Client: Private Collection
Location: New York, NY, United States
Completion date: 2017
Project Team
Artist
Norman Mooney
Norman Mooney Art
Fabrication
Workspace11
Workspace11
Overview
Based itself in mathematical archetypes, Butterfly Effect recasts inborn rhythms and patterns found in the natural world. The apple plywood-made sculpture utilizes hyperbolic curves and grooves, at one time both evokes and externalizes the natural rhythms of things around us through its reference to Lorenzo attractor, a physics concept which demonstrates how a simple system of convective flow is defined by a set of differential equations.
Akin to Mooney’s iconic starburst structure, Butterfly Effect presents itself as a mathematically coherent object with a cylinder body and 12 jointed wing petals as hub-and-spokes, all of which take functional shapes and positions as counterweights to one another.

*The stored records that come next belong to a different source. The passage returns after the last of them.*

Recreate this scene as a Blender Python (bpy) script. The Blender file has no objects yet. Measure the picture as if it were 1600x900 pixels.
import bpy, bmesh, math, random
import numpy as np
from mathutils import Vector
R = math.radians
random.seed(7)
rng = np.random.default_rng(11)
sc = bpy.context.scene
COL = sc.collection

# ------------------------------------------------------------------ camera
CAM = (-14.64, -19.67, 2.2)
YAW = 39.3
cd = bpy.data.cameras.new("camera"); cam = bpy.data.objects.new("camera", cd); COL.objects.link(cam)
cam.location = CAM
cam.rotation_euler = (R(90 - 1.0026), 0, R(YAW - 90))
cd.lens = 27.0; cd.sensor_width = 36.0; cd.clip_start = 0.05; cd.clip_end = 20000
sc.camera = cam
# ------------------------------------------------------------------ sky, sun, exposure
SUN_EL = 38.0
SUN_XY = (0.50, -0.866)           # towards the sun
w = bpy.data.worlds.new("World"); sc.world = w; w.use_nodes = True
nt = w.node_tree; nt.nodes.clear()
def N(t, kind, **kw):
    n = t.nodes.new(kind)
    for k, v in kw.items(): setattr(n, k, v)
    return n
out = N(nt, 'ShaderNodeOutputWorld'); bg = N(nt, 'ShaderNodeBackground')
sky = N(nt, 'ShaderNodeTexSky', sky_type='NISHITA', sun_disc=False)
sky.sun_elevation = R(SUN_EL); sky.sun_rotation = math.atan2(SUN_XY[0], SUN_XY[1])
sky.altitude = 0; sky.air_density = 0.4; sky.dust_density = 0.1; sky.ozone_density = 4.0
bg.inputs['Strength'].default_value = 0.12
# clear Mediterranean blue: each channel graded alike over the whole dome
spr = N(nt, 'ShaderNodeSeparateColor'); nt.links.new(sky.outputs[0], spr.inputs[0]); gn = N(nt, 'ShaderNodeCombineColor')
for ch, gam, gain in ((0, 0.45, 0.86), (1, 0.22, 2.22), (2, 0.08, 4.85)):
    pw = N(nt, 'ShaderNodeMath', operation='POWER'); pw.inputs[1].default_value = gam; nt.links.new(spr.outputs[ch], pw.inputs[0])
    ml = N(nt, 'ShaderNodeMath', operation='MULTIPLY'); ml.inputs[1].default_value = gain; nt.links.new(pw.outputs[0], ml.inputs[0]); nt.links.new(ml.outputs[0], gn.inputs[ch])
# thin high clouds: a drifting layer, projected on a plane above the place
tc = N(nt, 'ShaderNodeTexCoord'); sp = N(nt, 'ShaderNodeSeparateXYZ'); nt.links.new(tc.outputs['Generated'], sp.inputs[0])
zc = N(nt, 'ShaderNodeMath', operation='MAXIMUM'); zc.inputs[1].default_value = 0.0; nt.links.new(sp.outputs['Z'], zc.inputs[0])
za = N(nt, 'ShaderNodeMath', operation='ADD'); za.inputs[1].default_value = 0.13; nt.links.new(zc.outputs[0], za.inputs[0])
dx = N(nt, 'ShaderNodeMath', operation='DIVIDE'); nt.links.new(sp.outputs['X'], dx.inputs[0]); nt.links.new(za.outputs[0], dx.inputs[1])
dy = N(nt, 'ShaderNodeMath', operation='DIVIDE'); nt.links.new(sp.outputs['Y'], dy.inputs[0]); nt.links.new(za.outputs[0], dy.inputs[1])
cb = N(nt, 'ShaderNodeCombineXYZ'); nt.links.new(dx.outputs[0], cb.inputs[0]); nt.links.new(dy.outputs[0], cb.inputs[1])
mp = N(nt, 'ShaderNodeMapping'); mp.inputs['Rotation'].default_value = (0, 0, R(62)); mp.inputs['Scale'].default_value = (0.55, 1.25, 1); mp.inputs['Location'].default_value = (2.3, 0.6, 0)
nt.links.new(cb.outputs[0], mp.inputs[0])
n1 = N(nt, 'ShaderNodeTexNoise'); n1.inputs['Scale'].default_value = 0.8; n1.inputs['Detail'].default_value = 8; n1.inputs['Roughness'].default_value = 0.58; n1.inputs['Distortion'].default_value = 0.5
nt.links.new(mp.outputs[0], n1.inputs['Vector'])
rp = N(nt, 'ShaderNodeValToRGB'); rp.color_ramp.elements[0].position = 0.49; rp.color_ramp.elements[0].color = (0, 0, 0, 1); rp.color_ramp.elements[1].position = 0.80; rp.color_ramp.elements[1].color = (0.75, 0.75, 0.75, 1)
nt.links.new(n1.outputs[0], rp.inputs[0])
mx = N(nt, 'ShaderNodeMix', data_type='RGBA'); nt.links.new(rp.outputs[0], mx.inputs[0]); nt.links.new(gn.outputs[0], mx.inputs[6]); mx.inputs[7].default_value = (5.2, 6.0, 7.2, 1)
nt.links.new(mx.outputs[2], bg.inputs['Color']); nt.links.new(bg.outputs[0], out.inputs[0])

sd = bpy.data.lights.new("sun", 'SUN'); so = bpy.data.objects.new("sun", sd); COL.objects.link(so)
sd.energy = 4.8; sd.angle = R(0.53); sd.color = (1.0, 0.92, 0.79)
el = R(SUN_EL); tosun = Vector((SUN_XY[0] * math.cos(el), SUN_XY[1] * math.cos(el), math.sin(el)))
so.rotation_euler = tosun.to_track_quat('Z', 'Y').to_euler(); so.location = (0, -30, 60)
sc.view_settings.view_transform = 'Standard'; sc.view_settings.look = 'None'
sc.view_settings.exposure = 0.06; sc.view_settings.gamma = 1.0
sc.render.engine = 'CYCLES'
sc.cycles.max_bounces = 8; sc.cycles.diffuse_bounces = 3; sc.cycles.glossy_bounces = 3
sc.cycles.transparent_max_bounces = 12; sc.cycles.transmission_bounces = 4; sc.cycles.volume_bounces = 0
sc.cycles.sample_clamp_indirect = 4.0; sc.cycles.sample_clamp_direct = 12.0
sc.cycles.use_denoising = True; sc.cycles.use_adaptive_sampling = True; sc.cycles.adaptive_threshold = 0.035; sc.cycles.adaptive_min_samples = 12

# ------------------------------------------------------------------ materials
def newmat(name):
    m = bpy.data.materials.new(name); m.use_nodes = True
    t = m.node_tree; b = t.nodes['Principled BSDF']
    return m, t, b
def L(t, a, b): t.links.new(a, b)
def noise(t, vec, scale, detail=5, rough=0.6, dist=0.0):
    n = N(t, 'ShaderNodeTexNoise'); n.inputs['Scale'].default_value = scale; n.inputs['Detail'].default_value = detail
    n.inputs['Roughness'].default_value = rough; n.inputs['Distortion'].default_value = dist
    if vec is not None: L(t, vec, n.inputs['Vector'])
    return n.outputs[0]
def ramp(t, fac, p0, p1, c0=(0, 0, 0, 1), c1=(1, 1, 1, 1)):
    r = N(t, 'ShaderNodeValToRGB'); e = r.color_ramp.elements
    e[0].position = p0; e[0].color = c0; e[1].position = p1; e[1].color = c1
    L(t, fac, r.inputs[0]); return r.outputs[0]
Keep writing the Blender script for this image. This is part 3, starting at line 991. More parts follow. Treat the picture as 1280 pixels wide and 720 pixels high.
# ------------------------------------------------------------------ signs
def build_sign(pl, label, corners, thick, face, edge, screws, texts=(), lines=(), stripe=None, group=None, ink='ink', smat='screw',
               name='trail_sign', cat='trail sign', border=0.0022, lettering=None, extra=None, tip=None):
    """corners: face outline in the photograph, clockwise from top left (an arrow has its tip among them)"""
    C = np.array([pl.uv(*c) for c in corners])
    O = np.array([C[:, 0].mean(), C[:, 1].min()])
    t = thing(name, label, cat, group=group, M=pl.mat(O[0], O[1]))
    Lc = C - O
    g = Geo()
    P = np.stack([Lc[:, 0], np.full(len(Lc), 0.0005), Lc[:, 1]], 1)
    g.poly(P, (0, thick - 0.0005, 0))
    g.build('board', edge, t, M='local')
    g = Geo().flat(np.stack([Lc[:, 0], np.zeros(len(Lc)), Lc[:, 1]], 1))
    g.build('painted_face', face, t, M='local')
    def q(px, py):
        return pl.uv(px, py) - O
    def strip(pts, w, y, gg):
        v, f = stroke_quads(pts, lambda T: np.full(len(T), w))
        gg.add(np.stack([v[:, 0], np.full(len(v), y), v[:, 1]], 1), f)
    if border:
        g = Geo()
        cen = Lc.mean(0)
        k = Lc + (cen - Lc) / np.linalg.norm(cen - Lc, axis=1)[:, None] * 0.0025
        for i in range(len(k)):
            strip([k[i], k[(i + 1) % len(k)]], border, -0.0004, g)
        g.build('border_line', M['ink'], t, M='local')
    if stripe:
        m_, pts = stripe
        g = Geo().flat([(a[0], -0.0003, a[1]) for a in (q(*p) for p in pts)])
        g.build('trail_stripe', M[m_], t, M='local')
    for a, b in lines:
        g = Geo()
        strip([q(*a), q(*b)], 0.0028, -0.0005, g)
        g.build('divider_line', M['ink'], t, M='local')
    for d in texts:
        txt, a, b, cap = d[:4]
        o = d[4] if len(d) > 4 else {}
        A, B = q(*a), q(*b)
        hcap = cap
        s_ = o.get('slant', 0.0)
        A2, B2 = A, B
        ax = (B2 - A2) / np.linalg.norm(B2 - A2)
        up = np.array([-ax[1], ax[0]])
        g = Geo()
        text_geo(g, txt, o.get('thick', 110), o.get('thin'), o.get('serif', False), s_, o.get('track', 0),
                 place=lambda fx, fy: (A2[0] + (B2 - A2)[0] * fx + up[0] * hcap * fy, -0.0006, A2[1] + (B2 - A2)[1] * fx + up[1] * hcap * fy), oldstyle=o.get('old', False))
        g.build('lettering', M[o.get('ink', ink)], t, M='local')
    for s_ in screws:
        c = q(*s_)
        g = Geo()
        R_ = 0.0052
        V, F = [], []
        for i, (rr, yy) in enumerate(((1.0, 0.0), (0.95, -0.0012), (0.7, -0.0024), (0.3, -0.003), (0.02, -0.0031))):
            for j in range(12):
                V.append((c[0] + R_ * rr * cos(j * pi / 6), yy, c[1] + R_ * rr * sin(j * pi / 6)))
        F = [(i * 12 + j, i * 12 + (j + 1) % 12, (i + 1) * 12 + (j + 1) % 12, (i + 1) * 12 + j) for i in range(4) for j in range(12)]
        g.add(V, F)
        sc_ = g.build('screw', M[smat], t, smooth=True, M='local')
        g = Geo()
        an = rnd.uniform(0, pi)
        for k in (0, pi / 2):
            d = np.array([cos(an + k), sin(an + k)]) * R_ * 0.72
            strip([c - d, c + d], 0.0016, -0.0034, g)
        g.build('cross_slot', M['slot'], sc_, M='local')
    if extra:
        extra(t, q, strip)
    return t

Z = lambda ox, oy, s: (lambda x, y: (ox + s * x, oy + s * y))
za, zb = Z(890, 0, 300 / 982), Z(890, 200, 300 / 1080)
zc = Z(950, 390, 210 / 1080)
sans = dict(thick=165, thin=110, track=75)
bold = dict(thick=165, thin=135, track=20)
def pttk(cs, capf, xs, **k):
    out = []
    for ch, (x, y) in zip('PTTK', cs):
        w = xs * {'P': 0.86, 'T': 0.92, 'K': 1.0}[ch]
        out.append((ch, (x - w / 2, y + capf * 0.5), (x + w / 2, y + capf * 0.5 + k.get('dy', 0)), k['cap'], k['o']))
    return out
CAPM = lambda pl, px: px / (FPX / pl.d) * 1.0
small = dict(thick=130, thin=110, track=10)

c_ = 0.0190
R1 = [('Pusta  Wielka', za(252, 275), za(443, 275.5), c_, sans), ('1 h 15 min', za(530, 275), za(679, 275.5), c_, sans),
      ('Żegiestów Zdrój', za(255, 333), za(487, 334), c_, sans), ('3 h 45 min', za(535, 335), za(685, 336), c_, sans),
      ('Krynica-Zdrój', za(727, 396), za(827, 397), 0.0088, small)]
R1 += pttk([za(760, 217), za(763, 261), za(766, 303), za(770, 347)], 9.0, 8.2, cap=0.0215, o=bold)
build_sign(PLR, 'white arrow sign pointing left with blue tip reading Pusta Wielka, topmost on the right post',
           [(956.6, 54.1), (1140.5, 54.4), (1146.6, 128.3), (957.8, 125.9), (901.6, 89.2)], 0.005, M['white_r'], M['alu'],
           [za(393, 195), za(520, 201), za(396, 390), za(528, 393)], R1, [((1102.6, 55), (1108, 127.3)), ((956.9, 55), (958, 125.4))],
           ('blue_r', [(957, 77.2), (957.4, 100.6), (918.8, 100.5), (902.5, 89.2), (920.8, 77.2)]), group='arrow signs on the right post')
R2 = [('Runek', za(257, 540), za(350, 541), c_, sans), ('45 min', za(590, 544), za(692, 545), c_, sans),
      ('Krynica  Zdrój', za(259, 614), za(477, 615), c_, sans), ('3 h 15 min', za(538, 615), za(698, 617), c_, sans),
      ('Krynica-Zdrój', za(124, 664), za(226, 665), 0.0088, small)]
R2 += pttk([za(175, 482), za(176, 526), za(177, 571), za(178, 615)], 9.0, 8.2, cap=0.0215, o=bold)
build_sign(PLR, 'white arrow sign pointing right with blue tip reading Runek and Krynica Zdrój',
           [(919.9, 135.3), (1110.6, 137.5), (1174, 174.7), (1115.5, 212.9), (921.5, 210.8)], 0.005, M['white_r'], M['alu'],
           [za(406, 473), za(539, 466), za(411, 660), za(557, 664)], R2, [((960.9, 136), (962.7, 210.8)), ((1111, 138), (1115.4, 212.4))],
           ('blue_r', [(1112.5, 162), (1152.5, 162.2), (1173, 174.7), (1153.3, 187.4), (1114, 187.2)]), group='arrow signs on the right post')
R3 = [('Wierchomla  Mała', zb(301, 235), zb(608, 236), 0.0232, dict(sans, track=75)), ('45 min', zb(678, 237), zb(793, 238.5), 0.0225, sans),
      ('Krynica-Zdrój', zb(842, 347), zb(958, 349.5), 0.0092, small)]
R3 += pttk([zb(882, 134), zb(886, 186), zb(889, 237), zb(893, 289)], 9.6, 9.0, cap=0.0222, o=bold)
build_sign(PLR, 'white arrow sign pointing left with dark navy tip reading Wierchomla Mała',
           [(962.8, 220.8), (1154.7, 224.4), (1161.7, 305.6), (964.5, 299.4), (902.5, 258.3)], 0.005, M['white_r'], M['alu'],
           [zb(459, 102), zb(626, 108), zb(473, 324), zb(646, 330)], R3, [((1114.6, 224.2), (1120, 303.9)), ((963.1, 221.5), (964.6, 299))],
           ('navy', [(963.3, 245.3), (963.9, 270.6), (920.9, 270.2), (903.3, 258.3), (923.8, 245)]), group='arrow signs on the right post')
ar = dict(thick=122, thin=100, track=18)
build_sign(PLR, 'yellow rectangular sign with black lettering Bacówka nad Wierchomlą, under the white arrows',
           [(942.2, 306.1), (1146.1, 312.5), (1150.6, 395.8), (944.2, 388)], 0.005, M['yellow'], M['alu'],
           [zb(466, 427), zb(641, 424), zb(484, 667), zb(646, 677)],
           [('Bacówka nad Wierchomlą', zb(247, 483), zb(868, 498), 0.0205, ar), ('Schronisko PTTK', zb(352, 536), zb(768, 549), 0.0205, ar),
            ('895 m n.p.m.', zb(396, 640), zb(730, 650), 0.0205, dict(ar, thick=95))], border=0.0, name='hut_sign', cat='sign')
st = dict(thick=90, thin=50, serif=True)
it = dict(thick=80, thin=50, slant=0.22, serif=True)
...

Carved from laminated apple plywood, the sculptural mass spells out hidden geometric parallels and mimesis registered among natural and manmade objects.
Goals
Installed one of the Bridge Gardens, the sculpture condenses the elegance of floaty essence into a symbolic mass and greens the outskirts of a cityscape. It functions both as a meaningful public artwork and a leisure spot, welcoming audiences at all ages to play around and to walk inside and out.
The work calls upon natural elements and biodynamic forms surround us and sublimates them into larger-than-life public delights. Nature is distilled in the flow of forms. Mooney gives context to our place within the greater universal mass that surrounds us, calling upon our spatial experience with the matter around us.